◆ EXERCISE INSTRUCTIONS
Transcribe the listing that follows in full, omitting pictures.

◆ DATA
┌──
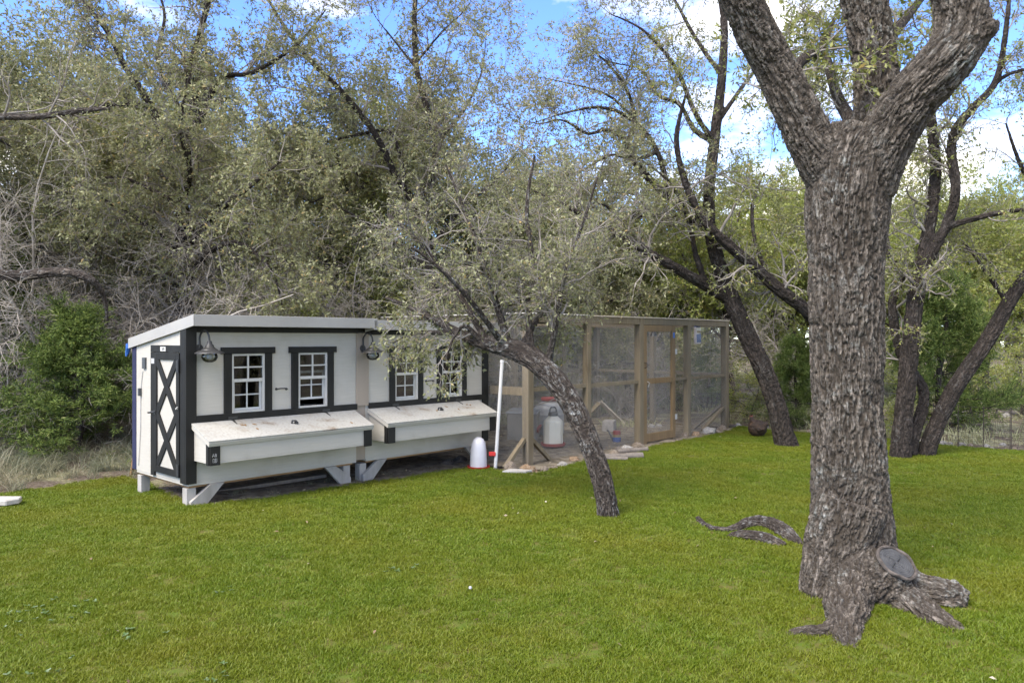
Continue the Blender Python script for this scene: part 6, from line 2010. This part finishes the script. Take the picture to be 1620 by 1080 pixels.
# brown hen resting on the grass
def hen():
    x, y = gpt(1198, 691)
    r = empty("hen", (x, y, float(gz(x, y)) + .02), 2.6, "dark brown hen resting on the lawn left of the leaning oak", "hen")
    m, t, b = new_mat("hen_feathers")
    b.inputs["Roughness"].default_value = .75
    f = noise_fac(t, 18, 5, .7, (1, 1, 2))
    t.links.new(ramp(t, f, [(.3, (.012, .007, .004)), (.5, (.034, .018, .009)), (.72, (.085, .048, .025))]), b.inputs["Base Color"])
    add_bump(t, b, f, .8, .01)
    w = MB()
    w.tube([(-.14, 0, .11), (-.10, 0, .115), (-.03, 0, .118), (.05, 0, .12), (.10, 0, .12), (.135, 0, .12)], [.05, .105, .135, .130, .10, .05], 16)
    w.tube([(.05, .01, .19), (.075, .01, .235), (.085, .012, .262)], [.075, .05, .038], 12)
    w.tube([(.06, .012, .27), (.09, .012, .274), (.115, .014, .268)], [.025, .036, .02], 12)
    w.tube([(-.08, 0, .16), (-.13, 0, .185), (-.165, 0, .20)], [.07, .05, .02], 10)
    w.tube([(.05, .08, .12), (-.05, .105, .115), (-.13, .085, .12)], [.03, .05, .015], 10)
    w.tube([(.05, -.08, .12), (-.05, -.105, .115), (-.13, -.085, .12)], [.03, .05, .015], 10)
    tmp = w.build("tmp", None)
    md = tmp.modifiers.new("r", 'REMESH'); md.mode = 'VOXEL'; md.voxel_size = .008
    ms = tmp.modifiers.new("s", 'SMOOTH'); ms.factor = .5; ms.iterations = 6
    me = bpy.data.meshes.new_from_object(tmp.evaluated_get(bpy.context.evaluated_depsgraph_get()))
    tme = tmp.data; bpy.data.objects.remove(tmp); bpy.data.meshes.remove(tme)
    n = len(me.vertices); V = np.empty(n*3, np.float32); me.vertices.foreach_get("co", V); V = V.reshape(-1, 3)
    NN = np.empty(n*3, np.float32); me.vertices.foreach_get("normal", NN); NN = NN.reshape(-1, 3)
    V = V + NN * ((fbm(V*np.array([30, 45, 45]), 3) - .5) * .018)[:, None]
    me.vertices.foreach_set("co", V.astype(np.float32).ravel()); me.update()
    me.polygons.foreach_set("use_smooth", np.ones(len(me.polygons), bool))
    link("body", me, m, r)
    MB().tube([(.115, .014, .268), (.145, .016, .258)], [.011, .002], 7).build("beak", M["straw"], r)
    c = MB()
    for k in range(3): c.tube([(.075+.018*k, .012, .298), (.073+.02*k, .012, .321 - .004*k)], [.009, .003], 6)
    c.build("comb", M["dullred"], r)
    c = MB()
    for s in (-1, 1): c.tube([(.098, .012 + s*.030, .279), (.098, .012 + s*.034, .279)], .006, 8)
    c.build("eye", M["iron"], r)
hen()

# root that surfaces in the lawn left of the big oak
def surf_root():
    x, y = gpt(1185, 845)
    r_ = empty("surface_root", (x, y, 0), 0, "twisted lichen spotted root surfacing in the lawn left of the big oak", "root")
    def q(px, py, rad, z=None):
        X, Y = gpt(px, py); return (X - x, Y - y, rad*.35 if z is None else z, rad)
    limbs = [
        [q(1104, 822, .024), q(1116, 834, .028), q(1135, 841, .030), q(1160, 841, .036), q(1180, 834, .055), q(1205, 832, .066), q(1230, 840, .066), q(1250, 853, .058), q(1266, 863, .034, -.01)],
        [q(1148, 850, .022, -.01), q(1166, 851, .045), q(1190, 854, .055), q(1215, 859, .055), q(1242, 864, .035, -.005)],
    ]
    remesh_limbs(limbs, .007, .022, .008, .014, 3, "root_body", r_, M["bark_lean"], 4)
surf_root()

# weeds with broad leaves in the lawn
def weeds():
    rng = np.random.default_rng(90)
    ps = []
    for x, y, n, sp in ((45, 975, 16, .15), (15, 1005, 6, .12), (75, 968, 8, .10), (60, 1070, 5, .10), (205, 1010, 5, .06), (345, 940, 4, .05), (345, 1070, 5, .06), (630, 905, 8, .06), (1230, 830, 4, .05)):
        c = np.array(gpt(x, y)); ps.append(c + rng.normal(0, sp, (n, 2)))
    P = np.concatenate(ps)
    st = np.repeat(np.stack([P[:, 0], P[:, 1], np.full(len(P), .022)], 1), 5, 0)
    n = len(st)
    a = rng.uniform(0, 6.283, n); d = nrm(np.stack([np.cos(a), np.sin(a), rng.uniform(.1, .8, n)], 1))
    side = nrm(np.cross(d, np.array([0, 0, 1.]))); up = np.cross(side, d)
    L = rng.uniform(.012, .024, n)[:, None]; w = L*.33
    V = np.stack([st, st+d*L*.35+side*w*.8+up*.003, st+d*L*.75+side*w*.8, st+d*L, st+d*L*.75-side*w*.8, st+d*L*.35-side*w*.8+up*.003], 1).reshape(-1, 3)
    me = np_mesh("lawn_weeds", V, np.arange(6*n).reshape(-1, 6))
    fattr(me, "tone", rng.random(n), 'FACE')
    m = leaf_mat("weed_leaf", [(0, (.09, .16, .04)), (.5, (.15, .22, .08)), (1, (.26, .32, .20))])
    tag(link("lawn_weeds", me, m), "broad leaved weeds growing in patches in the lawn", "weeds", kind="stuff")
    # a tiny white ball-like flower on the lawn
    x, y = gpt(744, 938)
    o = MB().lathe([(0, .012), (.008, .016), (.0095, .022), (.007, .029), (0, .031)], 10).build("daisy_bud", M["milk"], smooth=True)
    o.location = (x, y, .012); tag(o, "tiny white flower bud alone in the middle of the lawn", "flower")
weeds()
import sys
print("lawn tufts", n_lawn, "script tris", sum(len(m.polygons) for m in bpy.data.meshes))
└──
◆ THE REPLY
Continue the Blender Python script for this scene: part 6, from line 2010. This part finishes the script. Take the picture to be 1620 by 1080 pixels.
# brown hen resting on the grass
def hen():
    x, y = gpt(1198, 691)
    r = empty("hen", (x, y, float(gz(x, y)) + .02), 2.6, "dark brown hen resting on the lawn left of the leaning oak", "hen")
    m, t, b = new_mat("hen_feathers")
    b.inputs["Roughness"].default_value = .75
    f = noise_fac(t, 18, 5, .7, (1, 1, 2))
    t.links.new(ramp(t, f, [(.3, (.012, .007, .004)), (.5, (.034, .018, .009)), (.72, (.085, .048, .025))]), b.inputs["Base Color"])
    add_bump(t, b, f, .8, .01)
    w = MB()
    w.tube([(-.14, 0, .11), (-.10, 0, .115), (-.03, 0, .118), (.05, 0, .12), (.10, 0, .12), (.135, 0, .12)], [.05, .105, .135, .130, .10, .05], 16)
    w.tube([(.05, .01, .19), (.075, .01, .235), (.085, .012, .262)], [.075, .05, .038], 12)
    w.tube([(.06, .012, .27), (.09, .012, .274), (.115, .014, .268)], [.025, .036, .02], 12)
    w.tube([(-.08, 0, .16), (-.13, 0, .185), (-.165, 0, .20)], [.07, .05, .02], 10)
    w.tube([(.05, .08, .12), (-.05, .105, .115), (-.13, .085, .12)], [.03, .05, .015], 10)
    w.tube([(.05, -.08, .12), (-.05, -.105, .115), (-.13, -.085, .12)], [.03, .05, .015], 10)
    tmp = w.build("tmp", None)
    md = tmp.modifiers.new("r", 'REMESH'); md.mode = 'VOXEL'; md.voxel_size = .008
    ms = tmp.modifiers.new("s", 'SMOOTH'); ms.factor = .5; ms.iterations = 6
    me = bpy.data.meshes.new_from_object(tmp.evaluated_get(bpy.context.evaluated_depsgraph_get()))
    tme = tmp.data; bpy.data.objects.remove(tmp); bpy.data.meshes.remove(tme)
    n = len(me.vertices); V = np.empty(n*3, np.float32); me.vertices.foreach_get("co", V); V = V.reshape(-1, 3)
    NN = np.empty(n*3, np.float32); me.vertices.foreach_get("normal", NN); NN = NN.reshape(-1, 3)
    V = V + NN * ((fbm(V*np.array([30, 45, 45]), 3) - .5) * .018)[:, None]
    me.vertices.foreach_set("co", V.astype(np.float32).ravel()); me.update()
    me.polygons.foreach_set("use_smooth", np.ones(len(me.polygons), bool))
    link("body", me, m, r)
    MB().tube([(.115, .014, .268), (.145, .016, .258)], [.011, .002], 7).build("beak", M["straw"], r)
    c = MB()
    for k in range(3): c.tube([(.075+.018*k, .012, .298), (.073+.02*k, .012, .321 - .004*k)], [.009, .003], 6)
    c.build("comb", M["dullred"], r)
    c = MB()
    for s in (-1, 1): c.tube([(.098, .012 + s*.030, .279), (.098, .012 + s*.034, .279)], .006, 8)
    c.build("eye", M["iron"], r)
hen()

# root that surfaces in the lawn left of the big oak
def surf_root():
    x, y = gpt(1185, 845)
    r_ = empty("surface_root", (x, y, 0), 0, "twisted lichen spotted root surfacing in the lawn left of the big oak", "root")
    def q(px, py, rad, z=None):
        X, Y = gpt(px, py); return (X - x, Y - y, rad*.35 if z is None else z, rad)
    limbs = [
        [q(1104, 822, .024), q(1116, 834, .028), q(1135, 841, .030), q(1160, 841, .036), q(1180, 834, .055), q(1205, 832, .066), q(1230, 840, .066), q(1250, 853, .058), q(1266, 863, .034, -.01)],
        [q(1148, 850, .022, -.01), q(1166, 851, .045), q(1190, 854, .055), q(1215, 859, .055), q(1242, 864, .035, -.005)],
    ]
    remesh_limbs(limbs, .007, .022, .008, .014, 3, "root_body", r_, M["bark_lean"], 4)
surf_root()

# weeds with broad leaves in the lawn
def weeds():
    rng = np.random.default_rng(90)
    ps = []
    for x, y, n, sp in ((45, 975, 16, .15), (15, 1005, 6, .12), (75, 968, 8, .10), (60, 1070, 5, .10), (205, 1010, 5, .06), (345, 940, 4, .05), (345, 1070, 5, .06), (630, 905, 8, .06), (1230, 830, 4, .05)):
        c = np.array(gpt(x, y)); ps.append(c + rng.normal(0, sp, (n, 2)))
    P = np.concatenate(ps)
    st = np.repeat(np.stack([P[:, 0], P[:, 1], np.full(len(P), .022)], 1), 5, 0)
    n = len(st)
    a = rng.uniform(0, 6.283, n); d = nrm(np.stack([np.cos(a), np.sin(a), rng.uniform(.1, .8, n)], 1))
    side = nrm(np.cross(d, np.array([0, 0, 1.]))); up = np.cross(side, d)
    L = rng.uniform(.012, .024, n)[:, None]; w = L*.33
    V = np.stack([st, st+d*L*.35+side*w*.8+up*.003, st+d*L*.75+side*w*.8, st+d*L, st+d*L*.75-side*w*.8, st+d*L*.35-side*w*.8+up*.003], 1).reshape(-1, 3)
    me = np_mesh("lawn_weeds", V, np.arange(6*n).reshape(-1, 6))
    fattr(me, "tone", rng.random(n), 'FACE')
    m = leaf_mat("weed_leaf", [(0, (.09, .16, .04)), (.5, (.15, .22, .08)), (1, (.26, .32, .20))])
    tag(link("lawn_weeds", me, m), "broad leaved weeds growing in patches in the lawn", "weeds", kind="stuff")
    # a tiny white ball-like flower on the lawn
    x, y = gpt(744, 938)
    o = MB().lathe([(0, .012), (.008, .016), (.0095, .022), (.007, .029), (0, .031)], 10).build("daisy_bud", M["milk"], smooth=True)
    o.location = (x, y, .012); tag(o, "tiny white flower bud alone in the middle of the lawn", "flower")
weeds()
import sys
print("lawn tufts", n_lawn, "script tris", sum(len(m.polygons) for m in bpy.data.meshes))